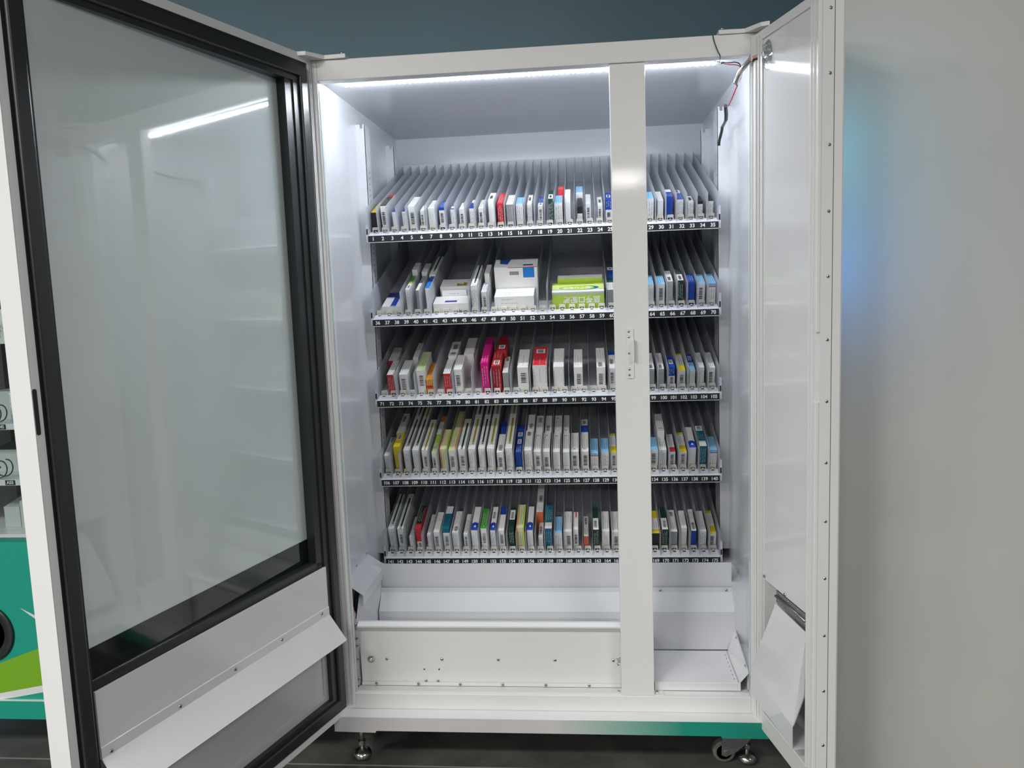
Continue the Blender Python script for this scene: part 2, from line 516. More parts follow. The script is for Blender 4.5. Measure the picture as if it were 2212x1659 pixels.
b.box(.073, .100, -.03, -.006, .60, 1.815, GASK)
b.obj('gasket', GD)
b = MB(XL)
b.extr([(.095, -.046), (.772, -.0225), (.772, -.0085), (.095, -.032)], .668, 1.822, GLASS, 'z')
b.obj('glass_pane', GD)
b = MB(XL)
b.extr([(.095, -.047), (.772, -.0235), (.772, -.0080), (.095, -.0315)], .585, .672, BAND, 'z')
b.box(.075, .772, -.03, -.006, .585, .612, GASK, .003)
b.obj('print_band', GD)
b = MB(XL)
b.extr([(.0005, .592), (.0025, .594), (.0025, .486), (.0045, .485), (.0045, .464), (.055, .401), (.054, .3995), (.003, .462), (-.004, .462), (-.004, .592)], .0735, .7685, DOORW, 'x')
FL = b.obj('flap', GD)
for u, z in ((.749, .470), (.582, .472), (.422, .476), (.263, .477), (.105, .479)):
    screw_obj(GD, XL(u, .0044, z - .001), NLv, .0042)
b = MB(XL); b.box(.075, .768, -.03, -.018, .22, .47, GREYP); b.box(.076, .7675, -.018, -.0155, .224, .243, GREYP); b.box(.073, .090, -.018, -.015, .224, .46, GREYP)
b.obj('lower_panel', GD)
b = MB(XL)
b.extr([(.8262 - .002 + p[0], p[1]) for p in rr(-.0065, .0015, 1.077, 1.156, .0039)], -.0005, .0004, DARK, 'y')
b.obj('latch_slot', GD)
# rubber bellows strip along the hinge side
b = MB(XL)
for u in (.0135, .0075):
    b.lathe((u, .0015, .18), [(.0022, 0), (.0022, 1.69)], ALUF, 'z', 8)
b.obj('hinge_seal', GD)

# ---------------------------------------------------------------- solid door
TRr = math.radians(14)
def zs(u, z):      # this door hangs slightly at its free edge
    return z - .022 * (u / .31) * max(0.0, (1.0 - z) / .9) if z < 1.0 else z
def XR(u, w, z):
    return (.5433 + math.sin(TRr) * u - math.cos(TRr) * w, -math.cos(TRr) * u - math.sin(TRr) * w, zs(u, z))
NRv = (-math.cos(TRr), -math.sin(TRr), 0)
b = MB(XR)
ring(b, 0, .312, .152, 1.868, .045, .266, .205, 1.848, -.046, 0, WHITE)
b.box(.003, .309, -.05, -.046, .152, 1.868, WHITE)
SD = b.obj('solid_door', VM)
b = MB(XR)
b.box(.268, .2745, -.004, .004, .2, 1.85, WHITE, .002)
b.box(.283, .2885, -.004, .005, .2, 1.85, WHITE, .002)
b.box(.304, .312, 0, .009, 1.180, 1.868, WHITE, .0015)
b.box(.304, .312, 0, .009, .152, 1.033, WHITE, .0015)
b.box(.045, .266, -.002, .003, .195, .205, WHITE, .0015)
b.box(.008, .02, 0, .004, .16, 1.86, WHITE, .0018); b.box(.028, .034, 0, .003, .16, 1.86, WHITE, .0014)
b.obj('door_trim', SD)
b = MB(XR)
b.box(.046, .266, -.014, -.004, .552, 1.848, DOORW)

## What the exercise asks
Keep the pictures out of the copy and return the rest of the data above exactly.

## Result for this exercise
Continue the Blender Python script for this scene: part 2, from line 516. More parts follow. The script is for Blender 4.5. Measure the picture as if it were 2212x1659 pixels.
b.box(.073, .100, -.03, -.006, .60, 1.815, GASK)
b.obj('gasket', GD)
b = MB(XL)
b.extr([(.095, -.046), (.772, -.0225), (.772, -.0085), (.095, -.032)], .668, 1.822, GLASS, 'z')
b.obj('glass_pane', GD)
b = MB(XL)
b.extr([(.095, -.047), (.772, -.0235), (.772, -.0080), (.095, -.0315)], .585, .672, BAND, 'z')
b.box(.075, .772, -.03, -.006, .585, .612, GASK, .003)
b.obj('print_band', GD)
b = MB(XL)
b.extr([(.0005, .592), (.0025, .594), (.0025, .486), (.0045, .485), (.0045, .464), (.055, .401), (.054, .3995), (.003, .462), (-.004, .462), (-.004, .592)], .0735, .7685, DOORW, 'x')
FL = b.obj('flap', GD)
for u, z in ((.749, .470), (.582, .472), (.422, .476), (.263, .477), (.105, .479)):
    screw_obj(GD, XL(u, .0044, z - .001), NLv, .0042)
b = MB(XL); b.box(.075, .768, -.03, -.018, .22, .47, GREYP); b.box(.076, .7675, -.018, -.0155, .224, .243, GREYP); b.box(.073, .090, -.018, -.015, .224, .46, GREYP)
b.obj('lower_panel', GD)
b = MB(XL)
b.extr([(.8262 - .002 + p[0], p[1]) for p in rr(-.0065, .0015, 1.077, 1.156, .0039)], -.0005, .0004, DARK, 'y')
b.obj('latch_slot', GD)
# rubber bellows strip along the hinge side
b = MB(XL)
for u in (.0135, .0075):
    b.lathe((u, .0015, .18), [(.0022, 0), (.0022, 1.69)], ALUF, 'z', 8)
b.obj('hinge_seal', GD)

# ---------------------------------------------------------------- solid door
TRr = math.radians(14)
def zs(u, z):      # this door hangs slightly at its free edge
    return z - .022 * (u / .31) * max(0.0, (1.0 - z) / .9) if z < 1.0 else z
def XR(u, w, z):
    return (.5433 + math.sin(TRr) * u - math.cos(TRr) * w, -math.cos(TRr) * u - math.sin(TRr) * w, zs(u, z))
NRv = (-math.cos(TRr), -math.sin(TRr), 0)
b = MB(XR)
ring(b, 0, .312, .152, 1.868, .045, .266, .205, 1.848, -.046, 0, WHITE)
b.box(.003, .309, -.05, -.046, .152, 1.868, WHITE)
SD = b.obj('solid_door', VM)
b = MB(XR)
b.box(.268, .2745, -.004, .004, .2, 1.85, WHITE, .002)
b.box(.283, .2885, -.004, .005, .2, 1.85, WHITE, .002)
b.box(.304, .312, 0, .009, 1.180, 1.868, WHITE, .0015)
b.box(.304, .312, 0, .009, .152, 1.033, WHITE, .0015)
b.box(.045, .266, -.002, .003, .195, .205, WHITE, .0015)
b.box(.008, .02, 0, .004, .16, 1.86, WHITE, .0018); b.box(.028, .034, 0, .003, .16, 1.86, WHITE, .0014)
b.obj('door_trim', SD)
b = MB(XR)
b.box(.046, .266, -.014, -.004, .552, 1.848, DOORW)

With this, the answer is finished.